Los últimos días de Proust
Las biografías de los que ya no están son un arma de doble filo. Los lectores siguen de cerca las peripecias de los biografiados desde el nacimiento, espían su educación sentimental, comparten sus ambiciones y fracasos, pero, de pronto, a partir de cierta página, surge un malestar premonitorioo. Se trate de Wittgenstein (su vida la cuenta Ray Monk), de Susan Sontag (Benjamin Moser) o de Nabokov (Brian Boyd), el lector entiende por anticipado que la historia solo puede terminar de una manera.
Las distintas biografías de Marcel Proust (la clásica de George Painter, la minuciosa de Jean-Ives Tadié, la brevísima de Edmund White) no pueden eludir en su último tramo, claro está, el lento proceso que fue apagando la vida del escritor. Desde que se recluyó para dar forma a su obra, entre sus silenciosas paredes de corcho, saliendo poco y nada a la espera de que bajara el polen diurno, los últimos años del asmático Proust habían perdido la activa mundanidad de las primeras décadas. A partir de septiembre de 1922, después de una misteriosa escapada nocturna y una neumonía mal tratada, empeoró de manera vertiginosa. Cuando murió, un 18 de noviembre de hace cien años, se desconocía el alcance global de En busca del tiempo perdido (todavía faltaban las tres últimas entregas), pero su importancia como autor, a pesar del poco tiempo de asimilación de los tomos publicados, resultaba ya irrebatible. Ese día le hicieron una máscara mortuoria y fue retratado en su lecho por dos pintores y un fotógrafo norteamericano que pronto sería identificado con el naciente surrealismo: Man Ray.
"Proust se encargó de subrayar que esa primera persona que lo narra todo no era autobiográfica"
Aunque lo suyo era un mundo en extinción, la Recherche siempre tuvo vocación de permanencia. Las razones fueron exploradas en multitud de páginas críticas: la memoria involuntaria, el manejo del espacio, las inquisiciones sobre el arte, de la sonata de Vinteuil a cierto cuadro de Vermeer, la prosa espiralada... ¿Cuál es la última palabra del ciclo?: temps (“tiempo”), que anuda con la primera de todas, longtemps (durante mucho tiempo), una prueba del plan maestro del conjunto. Una proeza de Proust menos resaltada es su capacidad para atrapar, además de a los lectores afines, a muchos otros a los que a priori no les interesaban en lo más mínimo las duquesas o la diplomacia, las aventuras del barón de Charlus o el caso Dreyfus, las idas y venidas de los celos interminables o los cotilleos de salón.
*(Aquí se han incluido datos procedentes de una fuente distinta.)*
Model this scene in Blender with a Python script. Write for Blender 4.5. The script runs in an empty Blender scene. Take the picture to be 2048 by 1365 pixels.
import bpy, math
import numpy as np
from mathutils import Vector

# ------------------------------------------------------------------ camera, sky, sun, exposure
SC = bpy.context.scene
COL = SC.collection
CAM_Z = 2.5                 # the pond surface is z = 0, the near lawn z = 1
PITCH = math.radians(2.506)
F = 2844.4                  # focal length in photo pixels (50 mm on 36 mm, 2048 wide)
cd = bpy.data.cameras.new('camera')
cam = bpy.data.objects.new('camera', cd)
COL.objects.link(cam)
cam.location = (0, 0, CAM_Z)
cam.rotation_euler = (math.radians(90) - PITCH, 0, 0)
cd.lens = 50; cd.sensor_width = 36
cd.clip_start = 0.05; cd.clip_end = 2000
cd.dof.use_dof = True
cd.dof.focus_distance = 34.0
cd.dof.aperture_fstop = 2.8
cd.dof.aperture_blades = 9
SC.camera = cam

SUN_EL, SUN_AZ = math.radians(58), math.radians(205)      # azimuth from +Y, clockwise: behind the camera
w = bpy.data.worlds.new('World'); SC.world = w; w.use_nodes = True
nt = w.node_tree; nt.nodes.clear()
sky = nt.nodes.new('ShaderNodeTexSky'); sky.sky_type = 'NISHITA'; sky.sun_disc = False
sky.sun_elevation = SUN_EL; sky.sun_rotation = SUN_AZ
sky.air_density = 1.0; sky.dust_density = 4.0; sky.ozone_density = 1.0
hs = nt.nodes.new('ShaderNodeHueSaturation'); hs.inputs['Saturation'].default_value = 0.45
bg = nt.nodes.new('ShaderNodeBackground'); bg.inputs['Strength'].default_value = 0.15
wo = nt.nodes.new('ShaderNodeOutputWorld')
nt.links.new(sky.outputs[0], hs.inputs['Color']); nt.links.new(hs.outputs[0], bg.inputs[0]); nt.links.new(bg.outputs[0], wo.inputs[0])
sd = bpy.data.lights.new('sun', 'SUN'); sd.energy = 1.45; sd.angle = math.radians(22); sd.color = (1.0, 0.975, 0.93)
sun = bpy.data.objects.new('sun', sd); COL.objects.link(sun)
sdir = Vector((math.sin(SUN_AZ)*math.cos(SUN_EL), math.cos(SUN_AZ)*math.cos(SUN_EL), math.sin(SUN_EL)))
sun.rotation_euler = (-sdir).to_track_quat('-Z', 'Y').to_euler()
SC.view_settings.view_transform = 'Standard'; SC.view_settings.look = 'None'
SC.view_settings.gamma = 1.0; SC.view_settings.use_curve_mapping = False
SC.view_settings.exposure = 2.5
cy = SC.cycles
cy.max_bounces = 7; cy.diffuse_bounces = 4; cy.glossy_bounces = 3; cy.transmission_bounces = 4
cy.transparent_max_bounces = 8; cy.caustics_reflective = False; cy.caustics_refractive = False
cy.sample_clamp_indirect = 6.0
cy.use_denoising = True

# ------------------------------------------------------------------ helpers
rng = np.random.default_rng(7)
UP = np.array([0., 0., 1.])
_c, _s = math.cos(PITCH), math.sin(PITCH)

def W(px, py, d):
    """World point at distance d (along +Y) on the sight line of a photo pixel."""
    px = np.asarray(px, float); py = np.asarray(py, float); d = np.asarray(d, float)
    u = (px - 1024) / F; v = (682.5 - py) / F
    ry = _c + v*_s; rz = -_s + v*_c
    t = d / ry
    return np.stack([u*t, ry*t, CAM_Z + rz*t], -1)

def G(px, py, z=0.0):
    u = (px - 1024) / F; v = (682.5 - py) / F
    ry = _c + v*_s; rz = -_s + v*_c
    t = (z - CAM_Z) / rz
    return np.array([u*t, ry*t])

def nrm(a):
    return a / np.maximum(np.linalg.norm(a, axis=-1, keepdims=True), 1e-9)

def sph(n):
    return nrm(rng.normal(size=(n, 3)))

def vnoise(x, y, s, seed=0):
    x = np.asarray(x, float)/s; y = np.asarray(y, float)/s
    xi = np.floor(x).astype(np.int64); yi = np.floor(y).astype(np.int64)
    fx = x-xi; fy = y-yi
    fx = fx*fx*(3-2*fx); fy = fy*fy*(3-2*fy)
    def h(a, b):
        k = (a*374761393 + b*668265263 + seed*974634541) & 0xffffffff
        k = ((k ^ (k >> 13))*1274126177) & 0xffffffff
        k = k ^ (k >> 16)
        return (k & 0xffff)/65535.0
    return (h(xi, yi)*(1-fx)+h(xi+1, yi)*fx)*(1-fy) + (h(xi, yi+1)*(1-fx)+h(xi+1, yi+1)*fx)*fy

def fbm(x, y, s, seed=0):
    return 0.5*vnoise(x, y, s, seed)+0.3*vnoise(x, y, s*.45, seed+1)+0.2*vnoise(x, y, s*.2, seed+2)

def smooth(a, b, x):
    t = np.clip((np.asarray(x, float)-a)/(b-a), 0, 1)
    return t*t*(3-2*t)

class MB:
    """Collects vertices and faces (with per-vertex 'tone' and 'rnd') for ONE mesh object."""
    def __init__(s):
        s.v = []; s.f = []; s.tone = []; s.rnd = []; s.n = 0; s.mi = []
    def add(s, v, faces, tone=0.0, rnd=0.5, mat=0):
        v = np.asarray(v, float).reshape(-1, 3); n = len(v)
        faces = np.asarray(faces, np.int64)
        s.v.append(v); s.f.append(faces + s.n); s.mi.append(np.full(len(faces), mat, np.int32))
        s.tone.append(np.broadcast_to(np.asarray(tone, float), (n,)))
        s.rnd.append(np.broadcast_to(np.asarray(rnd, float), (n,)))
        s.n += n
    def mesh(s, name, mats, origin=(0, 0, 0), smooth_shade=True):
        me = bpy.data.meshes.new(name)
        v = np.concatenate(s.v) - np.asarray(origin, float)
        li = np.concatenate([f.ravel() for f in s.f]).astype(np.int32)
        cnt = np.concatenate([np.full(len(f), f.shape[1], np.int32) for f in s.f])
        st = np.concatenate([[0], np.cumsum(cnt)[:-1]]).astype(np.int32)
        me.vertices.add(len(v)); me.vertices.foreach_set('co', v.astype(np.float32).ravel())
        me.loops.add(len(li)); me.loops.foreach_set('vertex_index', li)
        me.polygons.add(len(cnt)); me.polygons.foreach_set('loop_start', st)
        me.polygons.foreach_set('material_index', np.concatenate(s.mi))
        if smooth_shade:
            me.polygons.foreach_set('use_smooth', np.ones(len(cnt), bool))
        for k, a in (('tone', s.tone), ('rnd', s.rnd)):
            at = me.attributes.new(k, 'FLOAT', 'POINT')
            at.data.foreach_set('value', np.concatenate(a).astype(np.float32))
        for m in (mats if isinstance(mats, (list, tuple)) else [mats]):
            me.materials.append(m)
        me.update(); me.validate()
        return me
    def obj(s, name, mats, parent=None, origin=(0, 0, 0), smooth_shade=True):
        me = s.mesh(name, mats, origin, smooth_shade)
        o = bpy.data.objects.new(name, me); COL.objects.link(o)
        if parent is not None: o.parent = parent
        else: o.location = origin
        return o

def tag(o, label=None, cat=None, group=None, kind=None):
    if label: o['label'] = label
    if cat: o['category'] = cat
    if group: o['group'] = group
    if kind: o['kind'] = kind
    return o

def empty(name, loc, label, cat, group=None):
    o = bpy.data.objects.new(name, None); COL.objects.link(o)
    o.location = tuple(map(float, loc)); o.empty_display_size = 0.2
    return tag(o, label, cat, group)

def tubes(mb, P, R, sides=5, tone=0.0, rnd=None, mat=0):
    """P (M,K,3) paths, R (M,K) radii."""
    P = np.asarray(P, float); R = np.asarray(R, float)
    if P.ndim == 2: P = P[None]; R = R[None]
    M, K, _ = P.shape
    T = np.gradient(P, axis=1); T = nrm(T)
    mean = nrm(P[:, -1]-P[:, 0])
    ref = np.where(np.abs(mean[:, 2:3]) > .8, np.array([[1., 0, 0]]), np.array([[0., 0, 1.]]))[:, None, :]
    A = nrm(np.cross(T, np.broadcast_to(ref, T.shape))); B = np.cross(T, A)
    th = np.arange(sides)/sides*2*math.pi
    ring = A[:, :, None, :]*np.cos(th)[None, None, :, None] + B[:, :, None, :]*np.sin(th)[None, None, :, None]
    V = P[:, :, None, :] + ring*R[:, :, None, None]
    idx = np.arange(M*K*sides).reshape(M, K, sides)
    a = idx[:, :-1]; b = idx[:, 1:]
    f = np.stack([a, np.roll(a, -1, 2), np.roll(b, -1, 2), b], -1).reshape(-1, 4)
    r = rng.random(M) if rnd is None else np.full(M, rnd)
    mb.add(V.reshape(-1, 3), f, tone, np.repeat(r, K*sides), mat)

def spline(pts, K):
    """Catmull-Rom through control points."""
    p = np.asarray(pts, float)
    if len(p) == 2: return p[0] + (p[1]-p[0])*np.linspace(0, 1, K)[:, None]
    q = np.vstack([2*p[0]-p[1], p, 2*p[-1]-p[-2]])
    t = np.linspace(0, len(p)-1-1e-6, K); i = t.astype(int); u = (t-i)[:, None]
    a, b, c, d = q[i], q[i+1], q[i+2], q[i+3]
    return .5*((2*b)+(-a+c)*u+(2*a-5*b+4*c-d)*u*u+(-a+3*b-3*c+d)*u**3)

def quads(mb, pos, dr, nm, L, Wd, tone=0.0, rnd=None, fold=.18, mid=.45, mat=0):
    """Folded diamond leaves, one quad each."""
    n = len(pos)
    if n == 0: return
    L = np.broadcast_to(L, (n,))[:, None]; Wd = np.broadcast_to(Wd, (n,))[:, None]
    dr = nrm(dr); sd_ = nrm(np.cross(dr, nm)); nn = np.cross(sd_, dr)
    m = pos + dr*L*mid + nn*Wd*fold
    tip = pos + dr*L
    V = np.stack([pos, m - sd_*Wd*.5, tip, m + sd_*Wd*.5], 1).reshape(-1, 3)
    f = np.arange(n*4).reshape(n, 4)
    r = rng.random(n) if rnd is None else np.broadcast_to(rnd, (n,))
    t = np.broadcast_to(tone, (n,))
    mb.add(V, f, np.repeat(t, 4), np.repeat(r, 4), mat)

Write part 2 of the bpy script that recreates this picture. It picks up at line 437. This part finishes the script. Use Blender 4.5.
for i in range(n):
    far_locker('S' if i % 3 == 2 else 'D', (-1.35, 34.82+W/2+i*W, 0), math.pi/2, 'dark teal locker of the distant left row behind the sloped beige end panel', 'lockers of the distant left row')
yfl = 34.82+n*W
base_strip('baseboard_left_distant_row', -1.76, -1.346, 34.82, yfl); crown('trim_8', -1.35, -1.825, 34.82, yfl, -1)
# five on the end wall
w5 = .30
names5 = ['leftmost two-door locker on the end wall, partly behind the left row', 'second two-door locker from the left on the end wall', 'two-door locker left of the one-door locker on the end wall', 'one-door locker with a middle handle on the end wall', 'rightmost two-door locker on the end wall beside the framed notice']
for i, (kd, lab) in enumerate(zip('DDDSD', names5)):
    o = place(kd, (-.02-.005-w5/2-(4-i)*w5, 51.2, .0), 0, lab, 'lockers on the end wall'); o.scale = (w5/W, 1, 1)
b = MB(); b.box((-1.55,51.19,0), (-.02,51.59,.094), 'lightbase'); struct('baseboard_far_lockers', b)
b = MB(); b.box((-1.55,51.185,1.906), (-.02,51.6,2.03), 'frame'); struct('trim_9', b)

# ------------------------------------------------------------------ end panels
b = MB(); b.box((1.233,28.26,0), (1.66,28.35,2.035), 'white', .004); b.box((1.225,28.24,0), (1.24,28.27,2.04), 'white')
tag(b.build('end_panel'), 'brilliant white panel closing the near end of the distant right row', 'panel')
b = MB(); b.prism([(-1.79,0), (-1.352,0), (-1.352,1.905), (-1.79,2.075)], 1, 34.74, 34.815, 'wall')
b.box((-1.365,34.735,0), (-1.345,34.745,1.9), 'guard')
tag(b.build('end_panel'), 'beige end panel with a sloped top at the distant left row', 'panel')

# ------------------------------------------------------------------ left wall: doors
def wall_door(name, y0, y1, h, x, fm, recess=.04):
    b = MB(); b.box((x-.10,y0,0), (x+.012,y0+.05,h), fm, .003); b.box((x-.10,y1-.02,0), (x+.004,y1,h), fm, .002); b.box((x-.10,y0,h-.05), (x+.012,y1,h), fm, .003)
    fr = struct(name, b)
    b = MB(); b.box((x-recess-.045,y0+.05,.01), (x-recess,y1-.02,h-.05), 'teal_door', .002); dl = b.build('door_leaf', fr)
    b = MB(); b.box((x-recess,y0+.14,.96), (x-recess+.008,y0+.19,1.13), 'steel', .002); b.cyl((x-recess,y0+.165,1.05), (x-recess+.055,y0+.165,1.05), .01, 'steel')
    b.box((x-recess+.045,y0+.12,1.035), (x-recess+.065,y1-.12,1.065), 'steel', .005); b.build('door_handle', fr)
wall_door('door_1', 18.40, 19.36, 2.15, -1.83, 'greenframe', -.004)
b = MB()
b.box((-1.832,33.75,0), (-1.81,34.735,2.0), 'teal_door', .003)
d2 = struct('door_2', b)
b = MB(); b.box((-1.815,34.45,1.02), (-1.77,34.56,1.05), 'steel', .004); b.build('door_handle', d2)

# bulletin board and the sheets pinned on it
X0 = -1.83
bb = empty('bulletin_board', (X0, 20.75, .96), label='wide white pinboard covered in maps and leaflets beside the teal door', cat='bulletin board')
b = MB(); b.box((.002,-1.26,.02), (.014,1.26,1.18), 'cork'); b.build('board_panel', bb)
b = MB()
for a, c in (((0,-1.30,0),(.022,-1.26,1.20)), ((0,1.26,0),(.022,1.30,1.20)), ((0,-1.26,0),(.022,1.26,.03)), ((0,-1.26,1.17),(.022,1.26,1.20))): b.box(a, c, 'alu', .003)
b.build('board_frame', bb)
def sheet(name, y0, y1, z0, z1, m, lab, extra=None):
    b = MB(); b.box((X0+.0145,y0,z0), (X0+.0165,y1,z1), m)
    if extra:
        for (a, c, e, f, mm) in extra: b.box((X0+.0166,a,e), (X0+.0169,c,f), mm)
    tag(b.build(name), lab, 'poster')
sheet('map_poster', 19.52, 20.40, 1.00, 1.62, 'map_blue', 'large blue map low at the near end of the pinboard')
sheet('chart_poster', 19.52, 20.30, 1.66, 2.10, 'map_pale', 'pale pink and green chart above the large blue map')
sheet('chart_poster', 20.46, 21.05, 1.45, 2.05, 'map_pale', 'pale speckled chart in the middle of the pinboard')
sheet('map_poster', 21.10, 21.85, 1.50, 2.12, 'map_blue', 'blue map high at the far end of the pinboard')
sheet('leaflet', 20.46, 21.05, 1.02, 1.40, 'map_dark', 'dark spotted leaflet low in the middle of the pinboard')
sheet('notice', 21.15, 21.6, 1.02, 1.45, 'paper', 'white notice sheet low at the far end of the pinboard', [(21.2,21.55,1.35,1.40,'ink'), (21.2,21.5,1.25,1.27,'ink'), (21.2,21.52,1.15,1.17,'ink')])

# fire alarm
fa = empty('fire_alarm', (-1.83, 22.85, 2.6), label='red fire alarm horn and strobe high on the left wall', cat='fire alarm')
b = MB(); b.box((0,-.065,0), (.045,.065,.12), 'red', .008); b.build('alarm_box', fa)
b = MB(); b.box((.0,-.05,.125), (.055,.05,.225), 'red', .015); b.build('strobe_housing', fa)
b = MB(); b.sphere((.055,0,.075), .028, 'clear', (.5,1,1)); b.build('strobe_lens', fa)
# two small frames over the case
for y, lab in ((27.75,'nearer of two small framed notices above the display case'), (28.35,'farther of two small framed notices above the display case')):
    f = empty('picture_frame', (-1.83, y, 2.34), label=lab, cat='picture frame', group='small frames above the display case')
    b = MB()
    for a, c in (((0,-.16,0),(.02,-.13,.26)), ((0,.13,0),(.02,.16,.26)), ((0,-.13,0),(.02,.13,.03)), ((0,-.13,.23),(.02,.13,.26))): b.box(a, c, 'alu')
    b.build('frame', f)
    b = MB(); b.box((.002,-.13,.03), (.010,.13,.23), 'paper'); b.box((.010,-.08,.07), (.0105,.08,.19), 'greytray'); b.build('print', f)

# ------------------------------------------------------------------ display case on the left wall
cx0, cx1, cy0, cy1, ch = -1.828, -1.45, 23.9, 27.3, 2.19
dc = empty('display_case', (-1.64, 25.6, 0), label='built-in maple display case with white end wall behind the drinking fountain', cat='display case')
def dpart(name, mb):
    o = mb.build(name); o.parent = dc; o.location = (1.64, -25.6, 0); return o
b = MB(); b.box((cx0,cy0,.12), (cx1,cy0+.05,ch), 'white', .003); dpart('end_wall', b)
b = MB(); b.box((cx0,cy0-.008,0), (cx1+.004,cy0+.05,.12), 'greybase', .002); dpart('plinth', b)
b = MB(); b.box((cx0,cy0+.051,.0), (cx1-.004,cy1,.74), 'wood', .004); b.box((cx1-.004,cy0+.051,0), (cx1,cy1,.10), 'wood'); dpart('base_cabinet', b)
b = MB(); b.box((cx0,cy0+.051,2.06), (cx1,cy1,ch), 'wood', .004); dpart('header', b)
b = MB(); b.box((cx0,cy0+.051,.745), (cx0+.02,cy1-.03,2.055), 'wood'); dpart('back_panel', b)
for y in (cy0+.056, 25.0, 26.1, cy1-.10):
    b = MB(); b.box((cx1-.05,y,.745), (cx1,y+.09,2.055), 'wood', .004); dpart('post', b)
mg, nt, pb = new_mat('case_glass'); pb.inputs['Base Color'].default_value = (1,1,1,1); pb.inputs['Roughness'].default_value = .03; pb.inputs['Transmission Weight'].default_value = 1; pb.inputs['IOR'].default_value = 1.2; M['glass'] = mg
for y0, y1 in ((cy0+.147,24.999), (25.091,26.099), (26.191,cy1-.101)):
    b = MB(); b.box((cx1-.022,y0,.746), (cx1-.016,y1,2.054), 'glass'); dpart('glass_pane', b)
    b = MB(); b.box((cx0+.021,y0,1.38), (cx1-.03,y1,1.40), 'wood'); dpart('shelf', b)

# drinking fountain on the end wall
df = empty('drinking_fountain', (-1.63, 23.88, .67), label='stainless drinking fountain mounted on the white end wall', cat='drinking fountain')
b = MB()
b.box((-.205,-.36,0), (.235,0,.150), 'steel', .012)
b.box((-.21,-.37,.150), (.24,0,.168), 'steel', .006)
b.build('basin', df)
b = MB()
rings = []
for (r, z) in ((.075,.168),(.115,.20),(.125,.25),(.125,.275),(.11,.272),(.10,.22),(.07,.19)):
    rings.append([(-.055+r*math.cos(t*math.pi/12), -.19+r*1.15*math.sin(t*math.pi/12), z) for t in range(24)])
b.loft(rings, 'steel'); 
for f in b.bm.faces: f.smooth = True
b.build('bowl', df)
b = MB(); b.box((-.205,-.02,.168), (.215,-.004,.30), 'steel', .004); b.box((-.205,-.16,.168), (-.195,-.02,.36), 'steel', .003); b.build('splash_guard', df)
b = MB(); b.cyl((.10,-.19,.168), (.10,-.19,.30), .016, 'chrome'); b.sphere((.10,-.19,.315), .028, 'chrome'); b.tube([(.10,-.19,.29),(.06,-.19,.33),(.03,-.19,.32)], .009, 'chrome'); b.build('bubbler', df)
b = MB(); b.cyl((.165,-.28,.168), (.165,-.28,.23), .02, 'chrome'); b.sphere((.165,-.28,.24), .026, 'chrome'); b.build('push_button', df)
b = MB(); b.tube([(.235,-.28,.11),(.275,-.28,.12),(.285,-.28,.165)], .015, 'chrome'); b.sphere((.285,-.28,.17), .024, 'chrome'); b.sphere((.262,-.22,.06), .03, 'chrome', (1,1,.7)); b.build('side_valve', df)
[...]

La magdalena embebida en té es su lugar común, pero cada lector de En busca del tiempo perdido tiene uno o más pasajes de la novela que considera menos citados de lo que deberían. Uno posible es ese momento de distracción en que el protagonista recibe un supuesto telegrama de Albertina y por un instante cree que su muerte no había sido más que una broma, una travesura más de su amada “fugitiva”.
Proust se encargó de subrayar que esa primera persona que lo narra todo no era él, que el libro no es autobiográfico por muy infiltrado que estuviera por su propia experiencia. Tan cierto es que, por contraste, a sus biografías se las puede leer como una contraparte real, no menos novelesca. Albertina, por ejemplo, estaba en gran medida inspirada en Alfred Agostinelli, un chofer adolescente que Proust tuvo en Cabourg (al escritor le gustaba pasear “por los campos” en auto a toda velocidad) y que reapareció años después en su vida. Enamorado de él, el escritor lo contrató como secretario y lo instaló en su piso con Anna, su pareja. Entre tantos caprichos de Agostinelli que su pasión supo costear se contaron las lecciones de vuelo. Alfred finalmente lo dejó sin aviso, fugitivo de verdad, y en 1914, en su segundo viaje en solitario, se estrelló con un aeroplano en el Mediterráneo. Que Albertina muriera al caerse de un caballo demuestra que para alterar el pulso de un lector la literatura no necesita reproducir, como bien sabía Proust, la espectacularidad de la realidad. Basta con su eco.